Over-Provisioning — Azure Fundamentals (AZ-900)
You provisioned more capacity or redundancy than the scenario required. The exam rewards right-sizing.
Peak Headroom Isn't the Same as Right-Sized Compute
Requirement: handle unpredictable, bursty demand at minimum cost. Competing choices: reserved D-series VMs, Azure Spot VMs, serverless Functions. The deciding constraint is workload shape, not peak ceiling. Reserved instances optimize sustained, predictable load. Spot VMs serve fault-tolerant, interruptible jobs. Functions eliminate idle cost entirely for event-driven bursts. Sizing for peak without considering the pattern of demand is the trap — not a safe architectural choice.
The Scenario
A team needs storage for application logs. Logs are written continuously but only accessed during incident investigations — maybe once per quarter. You choose Premium Blob Storage for fast write performance. The correct answer is Standard Hot for recent logs (first 30 days) with a lifecycle management policy that moves data to Cool tier after 30 days and Archive after 90 days. Premium storage costs $0.15/GB/month; Standard Hot costs $0.018/GB/month; Cool costs $0.01/GB/month; Archive costs $0.002/GB/month. For 1TB of logs, Premium costs $150/month vs. a tiered approach averaging under $20/month.
How to Spot It
- •Azure Blob Storage tiers exist for different access patterns. Premium is for low-latency, high-transaction workloads (databases on disk). Hot is for frequently accessed data. Cool is for 30+ day retention. Archive is for 180+ day retention with hours of rehydration time. The exam tests whether you match the tier to the access frequency.

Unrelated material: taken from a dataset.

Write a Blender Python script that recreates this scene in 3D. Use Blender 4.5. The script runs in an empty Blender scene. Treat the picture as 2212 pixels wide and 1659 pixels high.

- •Azure Cosmos DB provisioned throughput at 400 RU/s (minimum) costs ~$23/month per container. If the scenario describes "occasional reads" or "low-traffic API," serverless Cosmos DB charges per RU consumed with no minimum, which can be pennies per month for light workloads.
- •Auto-scale and elastic tiers (Azure SQL Serverless, Cosmos DB autoscale, App Service auto-scaling) are the exam-preferred answer for unpredictable workloads. Fixed provisioned capacity is correct only when the scenario provides specific, stable throughput numbers.
Decision Rules
Whether a workload with predictable idle periods is better served by always-on provisioned compute billed per hour regardless of load, or by consumption-based compute that scales to zero and charges only for actual execution, where eliminating idle-hour spend is the dominant constraint.